Nothing to see here…

Posted Tuesday, April 9th, 2019 by usw_admin

… it’s biking and golfing season, right? No point in skiing, no good snow to be found, stay in the valley, it’s April!

Wait, it’s April. In Utah. April has a history of delivering big snow here! Did you know SLC has even seen measurable accumulations in June?

The long and short of it: A deep, powerful, and progressive trough is progressing through today through Thursday with another shortwave poised to roll through behind it before weak ridging starts to return by the weekend. Ample synoptic-scale dynamics accompany this system, hence the significant valley rainfall we’ve been seeing today and the very steady and widespread nature of the precipitation. In addition, this trough is COLD! Like -10°C at 700 mb cold! Once the mid-level cold front pushes through this evening expect snow levels to finally drop to the valley floor. Moist northwest flow at mid-levels will boost the totals in the usual favored areas, though the low setting up to the east of the region will complicate things a little bit with the low-level flow. A lot to consider today, what an event! Rapid intensification continues as the system moves off to our east, sure to give the plains a spring storm to remember.

GFS 700 mb heights and temperatures for Tuesday afternoon, a strong mid-level front as evident in the temperature gradient is pushing through the region
GFS 700 mb heights and temperatures for Tuesday afternoon. A strong mid-level front as evident in the temperature gradient is pushing through the region.

The icing on the cake? Ok, this time it’s actually warranted to say this: Lake Effect (Lake enhancement, really)! With the shallow lake primed and warm from the past week, and a still-moist cold airmass moving in over top, the environment will be ripe with instability and the lower levels will be near saturated. Narrow zones of the Salt Lake and Tooele valleys could see some snowfall totals that exceed the regional forecast if this happens to be the case. The impact on the Cottonwoods, however, will be marginal at best.

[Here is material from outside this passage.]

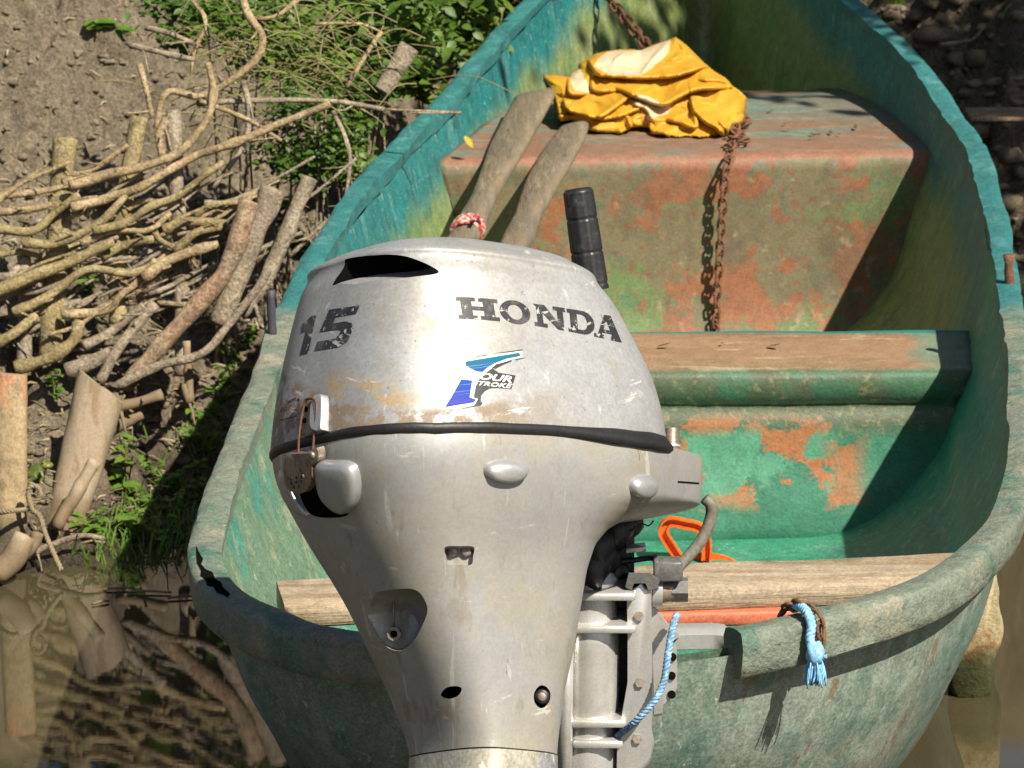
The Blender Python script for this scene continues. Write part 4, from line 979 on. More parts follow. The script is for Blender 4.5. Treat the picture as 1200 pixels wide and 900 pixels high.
# chains: every link is a part
def link_mesh(a, b, r):
    P = []
    for t in np.linspace(0, 2*math.pi, 18, endpoint=False):
        x = math.cos(t); y = math.sin(t); P.append(np.array([math.copysign(max(abs(x)*b, 0), x), y*b+math.copysign((a-b), y) if abs(y) > .05 else y*(a), 0]))
    P = np.array(P+[P[0]]); V = []; F = []; n = 18
    for i in range(n):
        t = P[(i+1) % n]-P[i-1 if i else n-1]; t = t/np.linalg.norm(t); N = np.cross(t, (0, 0, 1))
        for k in range(6):
            an = 2*math.pi*k/6; V.append(P[i]+N*math.cos(an)*r+np.array([0, 0, 1])*math.sin(an)*r)
    for i in range(n):
        for k in range(6): F.append((i*6+k, i*6+(k+1) % 6, ((i+1) % n)*6+(k+1) % 6, ((i+1) % n)*6+k))
    return mesh_data("chain_link", V, F, RUST)
def chain(name, label, P, a, b, r, group=None, cat="chain", jit=.25):
    P = np.asarray(P); lm = link_mesh(a, b, r); pitch = 2*(a-r)*.93
    C = catmull(P, 400); seg = np.linalg.norm(np.diff(C, axis=0), axis=1); cum = np.concatenate([[0], np.cumsum(seg)])
    root = empty(name, C[-1], label, cat, group); g = random.Random(len(label)); k = 0; s_ = 0
    while s_ < cum[-1]:
        p = np.array([np.interp(s_, cum, C[:, i]) for i in range(3)]); q = np.array([np.interp(min(s_+pitch*.5, cum[-1]), cum, C[:, i]) for i in range(3)])-np.array([np.interp(max(s_-pitch*.5, 0), cum, C[:, i]) for i in range(3)])
        t = Vector(q).normalized(); ref = Vector((0.3, 1, 0.2)); n1 = t.cross(ref).normalized(); n2 = t.cross(n1)
        an = (math.pi/2 if k % 2 else 0)+.35+g.uniform(-jit, jit); zx = n1*math.cos(an)+n2*math.sin(an); xx = t.cross(zx)
        put("link", lm, root, Matrix((( xx.x, t.x, zx.x, p[0]), (xx.y, t.y, zx.y, p[1]), (xx.z, t.z, zx.z, p[2]), (0, 0, 0, 1))))
        k += 1; s_ += pitch
    return root
zb = .478
zb = .470
c_ = [PZ(872,140,zb), PZ(868,150,zb), PZ(862,160,zb), PZ(858,172,zb), PY(856,181,3.045), PY(854,188,3.022)]
fy = 3.010
c_ += [PY(852,196,fy-.004), PY(849,215,fy-.003), PY(846,260,fy), PY(843,310,fy), PY(840,350,fy), PY(838,400,fy+.01)]
chain("hanging_chain", "rusty chain hanging down the front of the bow locker from under the coat", c_, .0135, .0078, .0027)
chain("bow_chain", "rusty chain slung from the bow down behind the yellow coat", [PY(690,-40,4.15), PY(712,-4,4.05), PY(728,16,3.98), PY(745,38,3.90), PY(760,56,3.83), PY(772,75,3.77)], .0185, .0100, .0034)
g = random.Random(5); lm = link_mesh(.0125, .0074, .0026); pile = empty("chain_pile", PZ(866,150,.466), "small heap of rusty chain links at the coat's right hand edge", "chain")
for k in range(16):
    p = PZ(g.uniform(856, 874), g.uniform(140, 168), .470+g.uniform(0, .012)); e = Matrix.Rotation(g.uniform(0, 6.3), 4, 'Z') @ Matrix.Rotation(g.uniform(-.9, .9), 4, 'X'); e.translation = Vector(p); put("link", lm, pile, e)

# orange bailer on the floor boards
ORG_P = M("orange_plastic", (.78, .13, .012), .45, layers=[dict(col=(.60, .09, .01), s=20, lo=.5, hi=.65, amt=.6)], bump=[(90, .15, (1, 1, 1), .002)])
bb = PZ(815, 660, .085); bail = empty("plastic_bailer", bb, "bright orange plastic bailer with a ring handle on the boat floor", "bailer")
by = bb[1]
def chan(P, w, h, name):
    """open channel section swept along P"""
    C = catmull(P, 60); T, _, _ = frames(C); pr = [(-w, 0), (-w, h), (-w*.62, h), (-w*.62, h*.25), (w*.62, h*.25), (w*.62, h), (w, h), (w, 0)]; rings = []
    for i in range(len(C)):
        N = np.array([0, -1.0, 0]); S = np.cross(T[i], N); S /= np.linalg.norm(S)
        rings.append([C[i]+S*a+N*b for a, b in pr])
    V, F = loft(rings); return mk(name, V, F, ORG_P, bail, sharp=35)
chan([PY(801,660,by), PY(794,650,by), PY(782,632,by), PY(777,622,by), PY(780,613,by), PY(788,610,by), PY(804,613,by), PY(817,616,by), PY(826,624,by), PY(828,640,by), PY(827,655,by)], .0075, .012, "handle")
rings = []
for (r, z_, k) in ((.062, 0, 1), (.062, .004, 1), (.058, .006, 1), (.054, .0, 1), (.046, -.03, 1), (.03, -.055, 1), (.01, -.06, 1)):
    c = PY(826, 676, by-.02); rings.append([c+np.array([r*math.cos(a), r*.55*math.sin(a)-z_*.2, z_*1.0+r*.42*math.sin(a)]) for a in np.linspace(0, 2*math.pi, 40, endpoint=False)])
V, F = loft(rings, cap0=False); bo = mk("scoop", V, F, ORG_P, bail, sharp=50); sm_ = bo.modifiers.new("thick", 'SOLIDIFY'); sm_.thickness = .003

# frayed blue tassel and rusty chain round the rim
def on_rim(u, v): return PZ(u, v, .425)
rg = [PY(918,716,.33), PY(926,710,.315), PY(938,709,.29), PY(951,717,.268), PY(960,729,.262), PY(962,745,.258), PY(960,757,.258)]
chain("rim_chain", "short rusty chain wrapped over the stern rim beside the blue tassel", rg, .0115, .0066, .0024)
tas = empty("rope_tassel", PY(955, 806, .31), "frayed light blue rope end knotted over the stern rim", "rope")
BLUE2 = M("bright_blue_rope", (.20, .50, .80), .7, layers=[dict(col=(.45, .70, .88), s=150, lo=.5, hi=.62)])
P = [PY(930,713,.32), PY(938,711,.285), PY(946,718,.262), PY(951,733,.250), PY(949,748,.246), PY(953,764,.244)]
rope(P, .0058, 70, 7, "twisted_rope", BLUE2, tas)
k0 = PY(955, 767, .242); rings = []
for (h, r) in ((.016, .006), (.012, .0095), (.004, .0115), (-.004, .0105), (-.010, .0085)):
    rings.append([k0+np.array([r*math.cos(a)*(1+.12*math.sin(3*a+h*300)), r*math.sin(a), h+.0015*math.sin(a*4)]) for a in np.linspace(0, 2*math.pi, 18, endpoint=False)])
V, F = loft(rings); mk("knot", V, F, BLUE2, tas)
mb = MB(); g = random.Random(11)
for k in range(46):
    a = g.uniform(0, 6.3); r = g.uniform(0, .008); l = g.uniform(.026, .036); p = k0+np.array([r*math.cos(a), r*math.sin(a), -.006]); d_ = np.array([math.cos(a)*.3*r/.008, math.sin(a)*.3*r/.008, -1])
    Q = [p, p+d_*l*.5+np.array([g.uniform(-.002, .002), 0, 0]), p+np.array([d_[0]*.6, d_[1]*.6, -1])*l+np.array([g.uniform(-.003, .003), 0, 0])]; mb.add(*tube(catmull(Q, 6), .0011, 5))
for k in range(3):
    Q = [k0+np.array([.008, 0, -.002]), k0+np.array([.015, -.002, .002*k-.004])]; mb.add(*tube(Q, .0007, 4))
mb.obj("frayed_strands", BLUE2, tas)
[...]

NAM 12 Lake-effect guidance
NAM 12 Lake-effect guidance

Not much change from Taylor’s numbers here, sticking with 18-24″ in the Upper Cottonwoods. For those of you still touring from lower elevations on the Park City side, expect 6-8″ of snow down low, increasing with elevation to 18-22″ along the Wasatch Crest.

SREF Plume for Brighton/Wasatch Crest
SREF Plume for Brighton/Wasatch Crest
SREF Plume for Park City base
SREF Plume for Park City base

With all the rain-on-snow and new snow on sun-crusted slopes please be avy-aware! Check the UAC forecast, and remember: if you don’t know, don’t go!